What is being asked: Repeat the material verbatim. Images are excluded from the copy.

Available data:
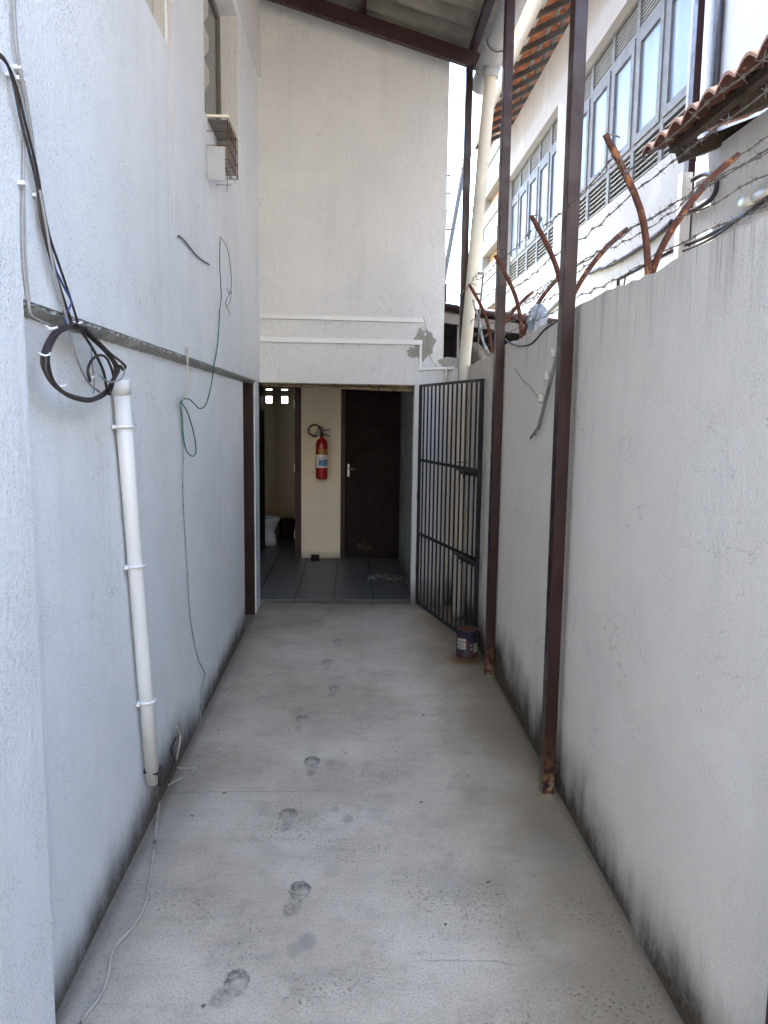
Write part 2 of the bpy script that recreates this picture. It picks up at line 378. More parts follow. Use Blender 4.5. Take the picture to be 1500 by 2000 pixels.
    # hairline crack near the camera on the right and a screed joint
    cq = W(1000, 1878, 2, 0); cy = n.math('ADD', cq.y, n.math('MULTIPLY', n.math('SUBTRACT', n.noise(9, 3), .5), .09))
    cr = n.rng(n.math('ABSOLUTE', n.math('SUBTRACT', y, cy)), .0015, .005, 1., 0.)
    cr = n.math('MULTIPLY', cr, n.math('MULTIPLY', n.rng(x, .18, .25), n.rng(x, .55, .48))); c = n.mix(n.math('MULTIPLY', cr, .4), c, (.10, .085, .07))
    cq = W(500, 1546, 2, 0); cy = n.math('ADD', cq.y, n.math('MULTIPLY', n.math('SUBTRACT', n.noise(5, 3), .5), .02))
    cr = n.rng(n.math('ABSOLUTE', n.math('SUBTRACT', y, cy)), .001, .004, 1., 0.); c = n.mix(n.math('MULTIPLY', n.math('MULTIPLY', cr, n.rng(x, .0, -.2)), .45), c, (.12, .11, .10))
    # dirt packed along both wall bases and the threshold
    e1 = n.rng(n.math('ADD', x, n.math('MULTIPLY', wob, .07)), -.745, -.795); e2 = n.rng(n.math('ADD', x, n.math('MULTIPLY', wob, .07)), .885, .925)
    c = n.mix(n.math('MULTIPLY', n.math('MAXIMUM', e1, e2), .6), c, (.13, .11, .085))
    e3 = n.rng(n.math('ADD', y, n.math('MULTIPLY', wob, .15)), 6.30, 6.54); c = n.mix(n.math('MULTIPLY', e3, .5), c, (.20, .18, .15))
    h = n.math('ADD', n.math('MULTIPLY', n.noise(45, 4), .5), n.math('MULTIPLY', n.noise(7, 3), 1.2))
    h = n.math('ADD', h, n.math('MULTIPLY', n.noise(160, 3), .35)); h = n.math('SUBTRACT', h, n.math('MULTIPLY', n.math('MAXIMUM', p1, p2), .5)); h = n.math('SUBTRACT', h, n.math('MULTIPLY', acc, .6))
    return n.out(c, n.rng(acc, 0, 1, .86, .6), 0, n.bump(h, .006, .7), .3)
M['concrete'] = concrete()
def floor_tile():
    n = NT('grey_floor_tile'); X = n.xyz(); x, y = X[0], X[1]
    def line(v, per, off, wd):
        f = n.math('FRACT', n.math('DIVIDE', n.math('ADD', v, 50+off), per)); return n.rng(n.math('ABSOLUTE', n.math('SUBTRACT', f, .5)), .5-wd/per, .5-wd/per*.5)
    gx = line(x, .345, .165, .008); gy = line(y, .30, .1, .004)
    c = n.mix(n.rng(n.noise(1, 4, n.scale((2, 30, 1))), .3, .7), (.095, .095, .10), (.135, .135, .14))
    c = n.mix(n.math('MULTIPLY', n.rng(n.noise(5, 4), .45, .7), .5), c, (.09, .08, .07))
    c = n.mix(gy, c, (.05, .05, .05)); c = n.mix(gx, c, (.012, .012, .013))
    return n.out(c, .42, 0, n.bump(n.math('MULTIPLY', gx, -1), .002, .7))
M['floor_tile'] = floor_tile()
def bath_tile():
    n = NT('bathroom_tile'); X = n.xyz(); x, z = X[0], X[2]
    def line(v, per): return n.rng(n.math('ABSOLUTE', n.math('SUBTRACT', n.math('FRACT', n.math('DIVIDE', n.math('ADD', v, 50.07), per)), .5)), .485, .495)
    g = n.math('MAXIMUM', line(x, .2), line(z, .2)); c = n.mix(g, (.13, .092, .042), (.045, .032, .018)); return n.out(c, .35)
M['bath_tile'] = bath_tile()
def can_mat():
    n = NT('rusty_tin'); a = n.noise(14, 4, None, .65); c = n.mix(n.rng(a, .5, .62), (.022, .020, .042), (.10, .034, .014)); return n.out(c, .6, 0, n.bump(n.noise(50, 3), .001))
M['tin'] = can_mat()
M['tin_rust'] = painted('tin_rust', (.13, .042, .018), .85, .6, ((.05, .02, .012), 25, .55), 18, .0015)
def ground_mat():
    n = NT('yard_ground'); c = n.mix(n.rng(n.noise(.6, 5), .35, .65), (.36, .32, .26), (.26, .235, .20)); return n.out(c, .95, 0, n.bump(n.noise(20, 4), .01))
M['ground'] = ground_mat()
M['soil'] = painted('dark_soil', (.075, .06, .045), .95, .6, None, 4, .01)

# ------------------------------------------------------------------ setting
g = MB(); g.poly([(-600, -600, -.03), (600, -600, -.03), (600, 900, -.03), (-600, 900, -.03)]); tag(g.build('ground', M['ground'], origin=(0, 0, -.03)), kind='structure')
f = MB(); f.box((-.84, -3.0, -.20), (.95, 6.535, 0)); tag(f.build('corridor_floor', M['concrete']), kind='structure')
f = MB(); f.box((-1.9, 6.66, -.2), (.90, 10.6, .020)); tag(f.build('tiled_floor', M['floor_tile']), kind='structure')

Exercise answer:
Write part 2 of the bpy script that recreates this picture. It picks up at line 378. More parts follow. Use Blender 4.5. Take the picture to be 1500 by 2000 pixels.
    # hairline crack near the camera on the right and a screed joint
    cq = W(1000, 1878, 2, 0); cy = n.math('ADD', cq.y, n.math('MULTIPLY', n.math('SUBTRACT', n.noise(9, 3), .5), .09))
    cr = n.rng(n.math('ABSOLUTE', n.math('SUBTRACT', y, cy)), .0015, .005, 1., 0.)
    cr = n.math('MULTIPLY', cr, n.math('MULTIPLY', n.rng(x, .18, .25), n.rng(x, .55, .48))); c = n.mix(n.math('MULTIPLY', cr, .4), c, (.10, .085, .07))
    cq = W(500, 1546, 2, 0); cy = n.math('ADD', cq.y, n.math('MULTIPLY', n.math('SUBTRACT', n.noise(5, 3), .5), .02))
    cr = n.rng(n.math('ABSOLUTE', n.math('SUBTRACT', y, cy)), .001, .004, 1., 0.); c = n.mix(n.math('MULTIPLY', n.math('MULTIPLY', cr, n.rng(x, .0, -.2)), .45), c, (.12, .11, .10))
    # dirt packed along both wall bases and the threshold
    e1 = n.rng(n.math('ADD', x, n.math('MULTIPLY', wob, .07)), -.745, -.795); e2 = n.rng(n.math('ADD', x, n.math('MULTIPLY', wob, .07)), .885, .925)
    c = n.mix(n.math('MULTIPLY', n.math('MAXIMUM', e1, e2), .6), c, (.13, .11, .085))
    e3 = n.rng(n.math('ADD', y, n.math('MULTIPLY', wob, .15)), 6.30, 6.54); c = n.mix(n.math('MULTIPLY', e3, .5), c, (.20, .18, .15))
    h = n.math('ADD', n.math('MULTIPLY', n.noise(45, 4), .5), n.math('MULTIPLY', n.noise(7, 3), 1.2))
    h = n.math('ADD', h, n.math('MULTIPLY', n.noise(160, 3), .35)); h = n.math('SUBTRACT', h, n.math('MULTIPLY', n.math('MAXIMUM', p1, p2), .5)); h = n.math('SUBTRACT', h, n.math('MULTIPLY', acc, .6))
    return n.out(c, n.rng(acc, 0, 1, .86, .6), 0, n.bump(h, .006, .7), .3)
M['concrete'] = concrete()
def floor_tile():
    n = NT('grey_floor_tile'); X = n.xyz(); x, y = X[0], X[1]
    def line(v, per, off, wd):
        f = n.math('FRACT', n.math('DIVIDE', n.math('ADD', v, 50+off), per)); return n.rng(n.math('ABSOLUTE', n.math('SUBTRACT', f, .5)), .5-wd/per, .5-wd/per*.5)
    gx = line(x, .345, .165, .008); gy = line(y, .30, .1, .004)
    c = n.mix(n.rng(n.noise(1, 4, n.scale((2, 30, 1))), .3, .7), (.095, .095, .10), (.135, .135, .14))
    c = n.mix(n.math('MULTIPLY', n.rng(n.noise(5, 4), .45, .7), .5), c, (.09, .08, .07))
    c = n.mix(gy, c, (.05, .05, .05)); c = n.mix(gx, c, (.012, .012, .013))
    return n.out(c, .42, 0, n.bump(n.math('MULTIPLY', gx, -1), .002, .7))
M['floor_tile'] = floor_tile()
def bath_tile():
    n = NT('bathroom_tile'); X = n.xyz(); x, z = X[0], X[2]
    def line(v, per): return n.rng(n.math('ABSOLUTE', n.math('SUBTRACT', n.math('FRACT', n.math('DIVIDE', n.math('ADD', v, 50.07), per)), .5)), .485, .495)
    g = n.math('MAXIMUM', line(x, .2), line(z, .2)); c = n.mix(g, (.13, .092, .042), (.045, .032, .018)); return n.out(c, .35)
M['bath_tile'] = bath_tile()
def can_mat():
    n = NT('rusty_tin'); a = n.noise(14, 4, None, .65); c = n.mix(n.rng(a, .5, .62), (.022, .020, .042), (.10, .034, .014)); return n.out(c, .6, 0, n.bump(n.noise(50, 3), .001))
M['tin'] = can_mat()
M['tin_rust'] = painted('tin_rust', (.13, .042, .018), .85, .6, ((.05, .02, .012), 25, .55), 18, .0015)
def ground_mat():
    n = NT('yard_ground'); c = n.mix(n.rng(n.noise(.6, 5), .35, .65), (.36, .32, .26), (.26, .235, .20)); return n.out(c, .95, 0, n.bump(n.noise(20, 4), .01))
M['ground'] = ground_mat()
M['soil'] = painted('dark_soil', (.075, .06, .045), .95, .6, None, 4, .01)

# ------------------------------------------------------------------ setting
g = MB(); g.poly([(-600, -600, -.03), (600, -600, -.03), (600, 900, -.03), (-600, 900, -.03)]); tag(g.build('ground', M['ground'], origin=(0, 0, -.03)), kind='structure')
f = MB(); f.box((-.84, -3.0, -.20), (.95, 6.535, 0)); tag(f.build('corridor_floor', M['concrete']), kind='structure')
f = MB(); f.box((-1.9, 6.66, -.2), (.90, 10.6, .020)); tag(f.build('tiled_floor', M['floor_tile']), kind='structure')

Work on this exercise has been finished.